Monday 25 Nov 2024
By
main news image

KUALA LUMPUR (Oct 28): Malaysian national Leonard Francis, better known as “Fat Leonard”, who was recently arrested in Venezuela after absconding from his loosely supervised house arrest in San Diego, remains an albatross around the U.S. Navy’s neck.

In a report on Oct 24, American news publication Foreign Policy (FP), which is focused on global affairs, current events, and domestic and international policy said that while his actions hurt the Navy, the service’s own response has done perhaps more long-term harm to the organization than Francis himself.

The news agency said while it is difficult to account for the exact costs suffered by the Navy in Francis’s wake, pointed to the issue of the US$35 million he swindled.

However, it said that to the Navy’s credit, bureaucratic fail-safes were put in place to increase transparency around logistics operations and introduce more rigor into the supply process.

Having said that it highlighted that scores of innocent sailors saw their careers slowed or put on hold simply for association with those who were engaged in wrongdoing, with some still waiting for overdue promotions to be approved.

It said these kinds of delays can put a sailor off the career timing required to stay on the “golden path”—the Navy’s colloquial term for the succession of assignments that are required to achieve higher rank.

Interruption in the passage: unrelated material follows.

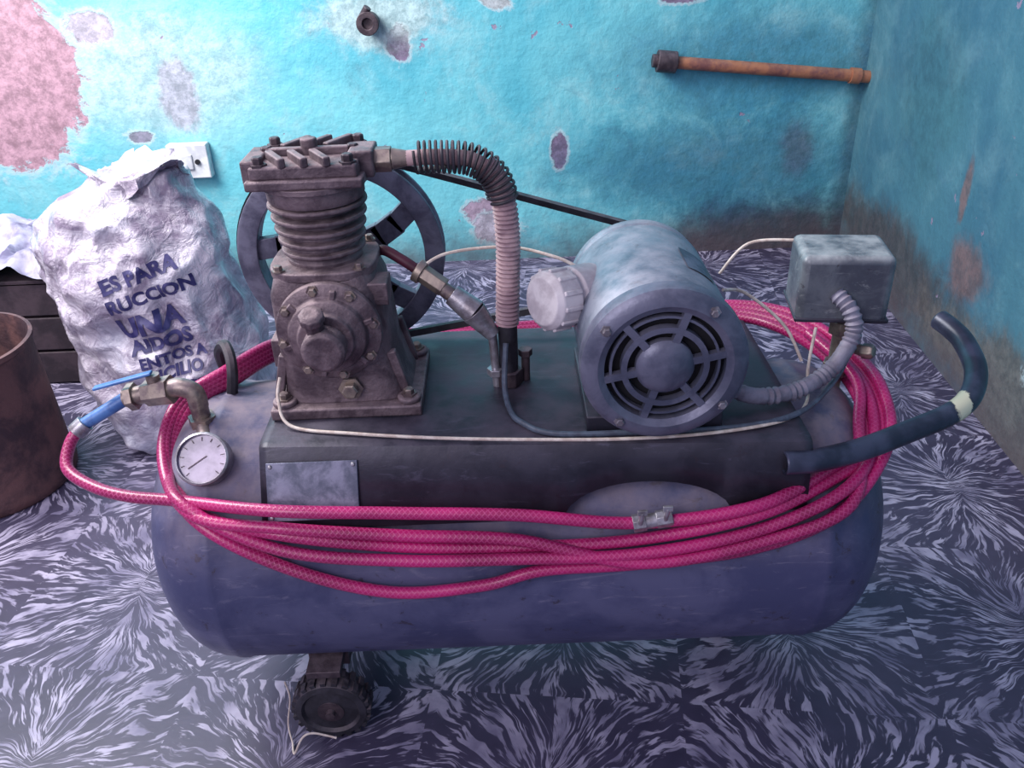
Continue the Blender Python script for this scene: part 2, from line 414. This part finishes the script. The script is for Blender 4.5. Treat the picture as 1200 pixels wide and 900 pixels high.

Those admirals who found themselves under the magnifying glass could not retire, nor could they really do their jobs as their security clearances were suspended, but their successors could not take over either.

FP said this logjam reverberated across the entire Navy, and many individuals who could or should have risen to positions of prominence were unable to do so because their careers were held hostage to the wheels of bureaucracy and a slow-moving investigative process.

The report added that at the end of the day, the Navy’s process seems to have hurt good sailors along with the bad and made scandal look eminently survivable.

It said the most senior officers involved in the scandal were simply put out to pasture after three decades in service, untouched by federal indictment, without reduction in rank, and with healthy taxpayer-funded retirements intact—a strongly worded letter their harshest punishment.